Another problem with gossip is that the person spreading the rumor does not take accountability for it; he or she may just be passing it along. What's the harm in that? Just because someone said it or you heard it, does not give the statement authenticity. Then what does a rumor accomplish if it may not be true?

A rumor is like a dab of glue that joins people together in secret knowledge that bestows false power over its "victims." Rumors travel quickly and spread so far that they may become impossible to stop or contain. Thus are we warned in Leviticus about not being a talebearer, which literally in the Hebrew is rendered as someone who travels with gossip. Some people love to be in the know; it's a form of control. They love passing on news about people. "Did you hear...?" They don't want to know that you already heard. They want to be the one to tell you. In Jewish law, gossip does not need to be false to be gossip. It can be true and still be mean-spirited and thoughtless.

The Talmud considers what stops rumors and what spreads rumors and concludes that rumors stop if they are disproven. They gain fuel if no one puts an end to them. When I came across the Talmudic statement above - "Local gossip lasts for a day and a half" - I laughed out loud.
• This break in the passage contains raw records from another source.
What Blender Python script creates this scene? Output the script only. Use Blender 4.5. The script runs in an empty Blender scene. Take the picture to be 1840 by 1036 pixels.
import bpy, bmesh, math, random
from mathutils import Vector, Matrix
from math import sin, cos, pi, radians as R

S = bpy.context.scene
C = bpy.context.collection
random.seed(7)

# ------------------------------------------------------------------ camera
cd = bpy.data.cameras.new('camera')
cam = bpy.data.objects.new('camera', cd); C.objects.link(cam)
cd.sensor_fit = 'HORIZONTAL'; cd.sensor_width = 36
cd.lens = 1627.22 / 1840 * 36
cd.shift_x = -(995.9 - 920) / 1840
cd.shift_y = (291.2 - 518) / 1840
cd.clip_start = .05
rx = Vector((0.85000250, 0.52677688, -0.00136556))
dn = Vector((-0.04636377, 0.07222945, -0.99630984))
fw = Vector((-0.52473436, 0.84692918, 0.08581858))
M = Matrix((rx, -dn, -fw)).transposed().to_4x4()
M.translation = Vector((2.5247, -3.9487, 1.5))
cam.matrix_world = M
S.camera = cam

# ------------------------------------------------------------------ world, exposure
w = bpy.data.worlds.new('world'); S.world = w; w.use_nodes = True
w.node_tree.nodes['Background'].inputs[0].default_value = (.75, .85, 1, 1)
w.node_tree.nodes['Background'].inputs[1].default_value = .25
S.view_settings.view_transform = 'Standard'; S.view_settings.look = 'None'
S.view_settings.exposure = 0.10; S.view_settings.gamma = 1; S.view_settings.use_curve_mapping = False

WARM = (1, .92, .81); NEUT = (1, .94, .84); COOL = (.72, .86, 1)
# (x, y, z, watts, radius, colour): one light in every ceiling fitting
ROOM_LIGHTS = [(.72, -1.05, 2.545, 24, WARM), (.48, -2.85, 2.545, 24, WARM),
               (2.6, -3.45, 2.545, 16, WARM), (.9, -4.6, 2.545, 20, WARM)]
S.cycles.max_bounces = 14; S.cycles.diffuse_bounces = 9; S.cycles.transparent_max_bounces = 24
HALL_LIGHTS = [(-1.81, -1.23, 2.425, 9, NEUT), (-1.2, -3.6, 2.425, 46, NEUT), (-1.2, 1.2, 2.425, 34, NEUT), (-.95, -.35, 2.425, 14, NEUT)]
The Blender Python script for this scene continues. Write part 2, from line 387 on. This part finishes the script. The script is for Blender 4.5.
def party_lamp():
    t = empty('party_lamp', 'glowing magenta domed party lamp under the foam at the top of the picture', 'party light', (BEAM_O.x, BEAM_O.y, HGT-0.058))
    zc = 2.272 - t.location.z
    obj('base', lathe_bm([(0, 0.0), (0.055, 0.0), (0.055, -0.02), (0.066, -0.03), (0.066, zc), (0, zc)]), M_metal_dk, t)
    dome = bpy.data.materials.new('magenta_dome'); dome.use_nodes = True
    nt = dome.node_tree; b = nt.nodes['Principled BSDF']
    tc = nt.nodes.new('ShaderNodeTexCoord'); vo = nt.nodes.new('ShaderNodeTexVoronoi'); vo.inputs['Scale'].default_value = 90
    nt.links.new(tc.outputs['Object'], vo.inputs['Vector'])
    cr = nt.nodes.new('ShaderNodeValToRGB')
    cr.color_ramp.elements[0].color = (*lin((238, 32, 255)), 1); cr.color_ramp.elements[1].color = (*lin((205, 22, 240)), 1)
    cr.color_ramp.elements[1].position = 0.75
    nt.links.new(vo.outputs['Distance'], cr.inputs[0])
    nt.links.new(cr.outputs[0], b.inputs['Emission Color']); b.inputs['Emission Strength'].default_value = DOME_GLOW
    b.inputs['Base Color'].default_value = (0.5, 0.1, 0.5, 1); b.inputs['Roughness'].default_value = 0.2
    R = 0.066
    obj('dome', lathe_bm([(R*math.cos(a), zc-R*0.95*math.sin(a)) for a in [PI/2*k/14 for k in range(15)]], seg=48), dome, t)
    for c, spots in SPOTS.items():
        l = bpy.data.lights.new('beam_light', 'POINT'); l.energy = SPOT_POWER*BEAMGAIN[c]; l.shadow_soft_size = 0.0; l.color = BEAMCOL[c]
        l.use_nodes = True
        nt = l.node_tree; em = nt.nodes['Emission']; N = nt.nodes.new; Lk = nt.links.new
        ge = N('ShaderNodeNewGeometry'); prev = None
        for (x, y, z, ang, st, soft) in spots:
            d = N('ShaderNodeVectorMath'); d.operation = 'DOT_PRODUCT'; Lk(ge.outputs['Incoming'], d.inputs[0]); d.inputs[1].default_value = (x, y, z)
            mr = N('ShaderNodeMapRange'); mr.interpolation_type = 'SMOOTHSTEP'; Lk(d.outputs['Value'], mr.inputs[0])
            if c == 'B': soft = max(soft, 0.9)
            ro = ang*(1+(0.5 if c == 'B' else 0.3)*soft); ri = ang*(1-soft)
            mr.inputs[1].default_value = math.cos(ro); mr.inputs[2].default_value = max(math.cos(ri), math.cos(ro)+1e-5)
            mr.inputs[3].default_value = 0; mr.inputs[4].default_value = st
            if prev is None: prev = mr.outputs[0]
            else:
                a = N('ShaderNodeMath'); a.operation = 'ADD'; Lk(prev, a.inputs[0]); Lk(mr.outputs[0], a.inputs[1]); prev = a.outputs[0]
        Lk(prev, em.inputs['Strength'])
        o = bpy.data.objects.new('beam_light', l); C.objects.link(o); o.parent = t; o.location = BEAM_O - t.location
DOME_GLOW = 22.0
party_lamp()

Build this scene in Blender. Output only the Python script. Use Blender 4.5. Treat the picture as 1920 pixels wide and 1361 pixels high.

The sages actually thought about how long rumors circulate.They concluded that a day and a half is "referring to a rumor that stopped." In their observation of group dynamics, some kind of community self-monitoring takes place that quells a rumor and kills it. 

How seriously should you take a rumor, therefore? "A rumor that does not stop must be taken seriously only if a person has no enemies. But if he has enemies, then it was the enemies who disseminated the rumor." In other words, the Talmudic conclusion is that we do pay attention to rumors that do not stop because at heart we assume that good and honest people who live in community with each other will behave with decency and stop unwarranted gossip. If it persists, we need to investigate the truth of the matter. But if the person who is the subject of the rumor has enemies, we dismiss the rumor altogether. Why be part of someone else's negative agenda?

While it would be wonderful to believe that we are high-minded enough to focus on ideas and not on people, we know the powerful draw of rumors, the delicious morsel that is fed into our ears and goes down to our inmost parts and lodges there. That morsel can quickly turn into indigestion. To avoid what we'll call "irritable scowl syndrome" - a general bad feeling about humanity that lives in the gut - we need to make sure that we don't take joy in passing on rumors and certainly think twice before spreading them without investigating their accuracy, as the Bible reminds us: "Do what is just and right."